If for example your target application is switched capacitor or something that you want accurate settling within certain amount of time, then you design the GBW of the loop so that tau=1/(2*pi*GBW) is small enough to allow for accurate settling. Accurate here means the equivalent number of bits to which you want to settle and for different values you get different tau, respectively different values for the GBW product.

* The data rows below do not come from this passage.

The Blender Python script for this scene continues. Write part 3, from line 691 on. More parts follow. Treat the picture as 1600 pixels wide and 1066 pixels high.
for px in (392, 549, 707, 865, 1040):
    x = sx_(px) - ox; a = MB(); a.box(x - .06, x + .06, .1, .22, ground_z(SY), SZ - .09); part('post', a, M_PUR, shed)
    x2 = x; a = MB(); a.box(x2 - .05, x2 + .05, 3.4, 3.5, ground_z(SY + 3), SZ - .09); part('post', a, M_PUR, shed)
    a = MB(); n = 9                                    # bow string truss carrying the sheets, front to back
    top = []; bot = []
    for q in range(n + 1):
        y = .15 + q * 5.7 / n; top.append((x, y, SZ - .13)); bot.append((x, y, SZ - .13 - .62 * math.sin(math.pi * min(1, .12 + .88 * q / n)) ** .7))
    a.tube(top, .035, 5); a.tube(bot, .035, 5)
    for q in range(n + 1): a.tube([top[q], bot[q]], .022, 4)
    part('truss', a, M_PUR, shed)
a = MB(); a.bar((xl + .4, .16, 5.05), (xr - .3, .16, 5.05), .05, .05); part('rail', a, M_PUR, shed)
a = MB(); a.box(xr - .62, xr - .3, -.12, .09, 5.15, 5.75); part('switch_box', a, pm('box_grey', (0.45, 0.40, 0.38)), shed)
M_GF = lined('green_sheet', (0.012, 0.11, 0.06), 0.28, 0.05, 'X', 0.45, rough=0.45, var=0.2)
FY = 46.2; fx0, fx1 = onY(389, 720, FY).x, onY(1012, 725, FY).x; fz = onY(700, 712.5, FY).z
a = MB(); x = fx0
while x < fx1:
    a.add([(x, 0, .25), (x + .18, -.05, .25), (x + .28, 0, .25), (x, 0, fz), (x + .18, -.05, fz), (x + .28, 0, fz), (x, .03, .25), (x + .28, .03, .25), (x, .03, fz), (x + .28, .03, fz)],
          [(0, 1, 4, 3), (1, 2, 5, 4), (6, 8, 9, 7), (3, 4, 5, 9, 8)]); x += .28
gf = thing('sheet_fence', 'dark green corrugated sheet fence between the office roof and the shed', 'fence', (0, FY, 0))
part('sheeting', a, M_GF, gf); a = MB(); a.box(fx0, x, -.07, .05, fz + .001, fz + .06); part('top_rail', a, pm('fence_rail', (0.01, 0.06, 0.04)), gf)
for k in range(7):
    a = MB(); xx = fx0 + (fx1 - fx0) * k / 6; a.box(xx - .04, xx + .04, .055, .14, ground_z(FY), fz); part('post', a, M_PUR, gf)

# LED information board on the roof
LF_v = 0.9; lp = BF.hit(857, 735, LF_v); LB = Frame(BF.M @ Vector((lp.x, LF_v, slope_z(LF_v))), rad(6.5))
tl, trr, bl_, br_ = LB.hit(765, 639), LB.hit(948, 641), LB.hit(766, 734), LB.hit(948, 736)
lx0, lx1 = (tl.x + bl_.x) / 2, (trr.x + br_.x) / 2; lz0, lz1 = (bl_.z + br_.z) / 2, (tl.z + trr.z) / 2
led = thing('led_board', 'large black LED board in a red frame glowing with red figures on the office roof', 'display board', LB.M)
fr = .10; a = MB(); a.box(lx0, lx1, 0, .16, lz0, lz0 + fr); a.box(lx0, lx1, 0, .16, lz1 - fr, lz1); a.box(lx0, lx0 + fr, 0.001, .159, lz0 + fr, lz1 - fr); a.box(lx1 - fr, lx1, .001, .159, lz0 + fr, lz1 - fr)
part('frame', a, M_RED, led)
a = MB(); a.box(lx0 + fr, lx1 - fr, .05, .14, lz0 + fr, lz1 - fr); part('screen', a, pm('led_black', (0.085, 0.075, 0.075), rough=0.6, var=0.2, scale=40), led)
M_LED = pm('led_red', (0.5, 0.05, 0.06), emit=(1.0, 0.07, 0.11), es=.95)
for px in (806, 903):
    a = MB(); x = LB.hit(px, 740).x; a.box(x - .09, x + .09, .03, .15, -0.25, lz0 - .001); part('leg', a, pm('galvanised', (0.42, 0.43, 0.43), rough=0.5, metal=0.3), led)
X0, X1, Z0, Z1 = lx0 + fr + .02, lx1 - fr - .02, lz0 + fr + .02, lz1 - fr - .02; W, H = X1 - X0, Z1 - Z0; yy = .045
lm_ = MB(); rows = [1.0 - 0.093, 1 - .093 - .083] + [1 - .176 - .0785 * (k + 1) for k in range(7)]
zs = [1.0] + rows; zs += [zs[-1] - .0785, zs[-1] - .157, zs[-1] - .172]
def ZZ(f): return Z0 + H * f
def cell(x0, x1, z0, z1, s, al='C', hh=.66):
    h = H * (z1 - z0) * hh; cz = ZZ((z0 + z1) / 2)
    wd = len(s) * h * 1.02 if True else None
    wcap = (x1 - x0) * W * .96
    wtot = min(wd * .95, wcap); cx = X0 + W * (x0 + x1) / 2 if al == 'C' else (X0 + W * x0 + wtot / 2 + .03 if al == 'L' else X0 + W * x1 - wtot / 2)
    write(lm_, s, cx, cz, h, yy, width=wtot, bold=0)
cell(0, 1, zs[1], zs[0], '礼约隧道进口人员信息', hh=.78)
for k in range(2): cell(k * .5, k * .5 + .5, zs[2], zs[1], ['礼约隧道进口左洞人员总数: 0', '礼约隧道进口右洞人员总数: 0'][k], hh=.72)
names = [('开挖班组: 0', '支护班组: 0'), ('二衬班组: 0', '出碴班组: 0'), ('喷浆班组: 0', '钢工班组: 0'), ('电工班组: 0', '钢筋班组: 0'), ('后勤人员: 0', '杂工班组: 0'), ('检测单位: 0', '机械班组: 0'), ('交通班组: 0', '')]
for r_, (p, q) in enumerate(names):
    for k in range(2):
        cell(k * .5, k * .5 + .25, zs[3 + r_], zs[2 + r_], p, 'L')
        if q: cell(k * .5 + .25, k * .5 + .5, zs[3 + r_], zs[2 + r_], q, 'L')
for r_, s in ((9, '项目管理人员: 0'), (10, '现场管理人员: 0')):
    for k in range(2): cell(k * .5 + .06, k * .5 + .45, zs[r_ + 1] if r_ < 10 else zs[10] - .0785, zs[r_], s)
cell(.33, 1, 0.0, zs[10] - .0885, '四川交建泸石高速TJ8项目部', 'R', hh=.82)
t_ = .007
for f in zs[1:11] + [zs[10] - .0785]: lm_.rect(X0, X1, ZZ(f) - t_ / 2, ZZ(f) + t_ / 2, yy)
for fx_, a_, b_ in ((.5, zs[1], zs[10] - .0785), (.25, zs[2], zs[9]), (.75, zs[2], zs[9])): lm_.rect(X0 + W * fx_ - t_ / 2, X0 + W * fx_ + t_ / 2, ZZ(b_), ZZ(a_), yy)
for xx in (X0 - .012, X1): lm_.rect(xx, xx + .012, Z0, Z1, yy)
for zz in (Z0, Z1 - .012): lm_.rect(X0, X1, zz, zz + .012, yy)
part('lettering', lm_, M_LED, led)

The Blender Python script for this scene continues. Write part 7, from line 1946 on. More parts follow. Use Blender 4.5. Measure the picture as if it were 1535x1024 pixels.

Thank you guys for your help

Now understand that if I want to work at some gain I should not follow exactly the formula of GBW as it, because it define the frequency at the value of -3dB or when the gain is already dropped by 30%. Therefore if I want precise closed loop gain I should design the circuit with higher GBW,

for example in my example instead of GBW = 100 MHz it must be 1GHz or even more,,, if I can not reach this frequency in my design then I must believe that I have to reduce the amplifier closed loop gain requirement

Junus2012 said:

Thank you guys for your help

Now understand that if I want to work at some gain I should not follow exactly the formula of GBW as it, because it define the frequency at the value of -3dB or when the gain is already dropped by 30%. Therefore if I want precise closed loop gain I should design the circuit with higher GBW,

for example in my example instead of GBW = 100 MHz it must be 1GHz or even more,,, if I can not reach this frequency in my design then I must believe that I have to reduce the amplifier closed loop gain requirement

Click to expand...

You can always use multiple stages, so that the gain of each op amp is less.